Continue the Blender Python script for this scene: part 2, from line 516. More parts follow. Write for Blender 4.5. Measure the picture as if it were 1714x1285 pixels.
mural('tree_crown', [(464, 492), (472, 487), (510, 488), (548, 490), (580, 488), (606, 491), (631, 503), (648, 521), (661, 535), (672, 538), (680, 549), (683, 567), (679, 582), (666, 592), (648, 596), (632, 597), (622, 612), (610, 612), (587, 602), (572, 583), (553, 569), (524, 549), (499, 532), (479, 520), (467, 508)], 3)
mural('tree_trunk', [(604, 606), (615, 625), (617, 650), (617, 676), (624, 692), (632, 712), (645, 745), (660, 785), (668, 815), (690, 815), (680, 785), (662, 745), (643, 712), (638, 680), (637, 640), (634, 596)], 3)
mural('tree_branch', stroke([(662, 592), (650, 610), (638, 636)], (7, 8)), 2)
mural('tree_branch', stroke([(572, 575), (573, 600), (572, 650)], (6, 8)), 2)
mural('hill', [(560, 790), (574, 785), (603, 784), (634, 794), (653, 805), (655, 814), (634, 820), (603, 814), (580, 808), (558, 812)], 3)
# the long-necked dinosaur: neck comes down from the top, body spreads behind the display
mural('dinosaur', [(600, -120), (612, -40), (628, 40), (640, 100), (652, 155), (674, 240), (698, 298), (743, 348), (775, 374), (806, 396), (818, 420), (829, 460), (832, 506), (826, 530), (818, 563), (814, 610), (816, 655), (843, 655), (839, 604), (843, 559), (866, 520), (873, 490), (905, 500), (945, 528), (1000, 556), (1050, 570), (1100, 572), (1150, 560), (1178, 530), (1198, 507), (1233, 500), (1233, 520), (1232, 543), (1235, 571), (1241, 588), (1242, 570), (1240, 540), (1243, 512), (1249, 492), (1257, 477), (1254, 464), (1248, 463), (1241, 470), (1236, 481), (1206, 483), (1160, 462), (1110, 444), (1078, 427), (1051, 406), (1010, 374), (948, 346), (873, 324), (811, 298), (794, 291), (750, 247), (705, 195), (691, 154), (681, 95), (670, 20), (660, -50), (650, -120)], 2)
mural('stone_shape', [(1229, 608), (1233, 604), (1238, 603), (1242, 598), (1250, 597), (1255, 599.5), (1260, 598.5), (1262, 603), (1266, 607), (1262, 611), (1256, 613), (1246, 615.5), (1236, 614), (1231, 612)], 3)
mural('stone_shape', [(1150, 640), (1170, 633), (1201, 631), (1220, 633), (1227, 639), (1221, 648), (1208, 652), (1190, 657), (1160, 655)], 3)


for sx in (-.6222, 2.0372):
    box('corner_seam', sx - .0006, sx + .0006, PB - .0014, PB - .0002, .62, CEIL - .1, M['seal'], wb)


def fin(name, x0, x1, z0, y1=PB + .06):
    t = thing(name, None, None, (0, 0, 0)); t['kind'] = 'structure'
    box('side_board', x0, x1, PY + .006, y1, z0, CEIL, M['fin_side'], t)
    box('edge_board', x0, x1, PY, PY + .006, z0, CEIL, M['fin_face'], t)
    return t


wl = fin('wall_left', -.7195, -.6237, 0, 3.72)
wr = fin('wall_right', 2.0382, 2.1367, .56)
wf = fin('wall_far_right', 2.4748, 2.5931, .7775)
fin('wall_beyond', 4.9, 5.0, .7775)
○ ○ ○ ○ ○
Set down all of the data above, word for word.

- _Response to this exercise_:
Continue the Blender Python script for this scene: part 2, from line 516. More parts follow. Write for Blender 4.5. Measure the picture as if it were 1714x1285 pixels.
mural('tree_crown', [(464, 492), (472, 487), (510, 488), (548, 490), (580, 488), (606, 491), (631, 503), (648, 521), (661, 535), (672, 538), (680, 549), (683, 567), (679, 582), (666, 592), (648, 596), (632, 597), (622, 612), (610, 612), (587, 602), (572, 583), (553, 569), (524, 549), (499, 532), (479, 520), (467, 508)], 3)
mural('tree_trunk', [(604, 606), (615, 625), (617, 650), (617, 676), (624, 692), (632, 712), (645, 745), (660, 785), (668, 815), (690, 815), (680, 785), (662, 745), (643, 712), (638, 680), (637, 640), (634, 596)], 3)
mural('tree_branch', stroke([(662, 592), (650, 610), (638, 636)], (7, 8)), 2)
mural('tree_branch', stroke([(572, 575), (573, 600), (572, 650)], (6, 8)), 2)
mural('hill', [(560, 790), (574, 785), (603, 784), (634, 794), (653, 805), (655, 814), (634, 820), (603, 814), (580, 808), (558, 812)], 3)
# the long-necked dinosaur: neck comes down from the top, body spreads behind the display
mural('dinosaur', [(600, -120), (612, -40), (628, 40), (640, 100), (652, 155), (674, 240), (698, 298), (743, 348), (775, 374), (806, 396), (818, 420), (829, 460), (832, 506), (826, 530), (818, 563), (814, 610), (816, 655), (843, 655), (839, 604), (843, 559), (866, 520), (873, 490), (905, 500), (945, 528), (1000, 556), (1050, 570), (1100, 572), (1150, 560), (1178, 530), (1198, 507), (1233, 500), (1233, 520), (1232, 543), (1235, 571), (1241, 588), (1242, 570), (1240, 540), (1243, 512), (1249, 492), (1257, 477), (1254, 464), (1248, 463), (1241, 470), (1236, 481), (1206, 483), (1160, 462), (1110, 444), (1078, 427), (1051, 406), (1010, 374), (948, 346), (873, 324), (811, 298), (794, 291), (750, 247), (705, 195), (691, 154), (681, 95), (670, 20), (660, -50), (650, -120)], 2)
mural('stone_shape', [(1229, 608), (1233, 604), (1238, 603), (1242, 598), (1250, 597), (1255, 599.5), (1260, 598.5), (1262, 603), (1266, 607), (1262, 611), (1256, 613), (1246, 615.5), (1236, 614), (1231, 612)], 3)
mural('stone_shape', [(1150, 640), (1170, 633), (1201, 631), (1220, 633), (1227, 639), (1221, 648), (1208, 652), (1190, 657), (1160, 655)], 3)


for sx in (-.6222, 2.0372):
    box('corner_seam', sx - .0006, sx + .0006, PB - .0014, PB - .0002, .62, CEIL - .1, M['seal'], wb)


def fin(name, x0, x1, z0, y1=PB + .06):
    t = thing(name, None, None, (0, 0, 0)); t['kind'] = 'structure'
    box('side_board', x0, x1, PY + .006, y1, z0, CEIL, M['fin_side'], t)
    box('edge_board', x0, x1, PY, PY + .006, z0, CEIL, M['fin_face'], t)
    return t


wl = fin('wall_left', -.7195, -.6237, 0, 3.72)
wr = fin('wall_right', 2.0382, 2.1367, .56)
wf = fin('wall_far_right', 2.4748, 2.5931, .7775)
fin('wall_beyond', 4.9, 5.0, .7775)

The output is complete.